Впечатляющая сила композиции и ее цельность не были случайными. Богородский долго и упорно работал над композицией и отдельными образами. Он вспоминал, как писал картину: «Для картины мне позировали скульптор А. Горчилин — старый большевик — и художник Н. Ерушев, тоже старый большевик. Матроса в кожаной тужурке с прижатым к груди красным знаменем изображал художник А. Герасимов».
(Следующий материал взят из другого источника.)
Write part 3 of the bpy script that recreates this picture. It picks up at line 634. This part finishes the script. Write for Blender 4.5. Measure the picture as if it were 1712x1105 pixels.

Полотно «Матросы в засаде» было впервые показано в Москве на десятой выставке АХРР, посвященной десятилетию Красной Армии. В творчестве Богородского эта картина положила начало большой серии полотен, посвященных матросам в боях гражданской войны. Среди этих произведений были такие, как «Братишка» (1932), «Отец и сын» (1932), «Нашли товарища» (1933), «Музыка» (1937) и другие. Зрители писали художнику, что эти картины «воплощают в себе целую эпоху героической борьбы за торжество Октябрьской революции. Каждый матрос по-своему типичен, с неотделимо индивидуальными чертами, но это не просто натура, это воплощение матросской массы, которая огнем и кровью боролась за октябрьские завоевания. .. От матросов в бескозырках и распахнутых полушубках, обвитых патронташами, пахнет порохом гражданской войны. Так рисовать матросов мог художник, проникшийся страстью революции». Добавим, что сам Богородский придавал огромное значение эмоциональной стороне искусства, и об этом он говорил: «Только эмоциональное искусство, искусство страстное, темпераментное, искусство, зажженное любовью или ненавистью, волнует художника и зрителя, активизируя его. И в этой эмоциональной напряженности, в идейной страстности вся сила реализма, в противовес формализму — этому бездушному изобретательству, скрывающему внутреннюю опустошенность и никчемность. Вспоминая свои работы, я констатирую с удовлетворением, что плохо ли, хорошо ли — моя кисть была безоговорочно отдана на служение проблеме выражения эмоциональных начал в живописи, рожденных идеями социалистической революции».
Картина Богородского «Матросы в засаде» была первым произведением в советской живописи, ярко запечатлевшим героические образы матросов гражданской войны. Она получила большую известность и была удостоена премии Реввоенсовета.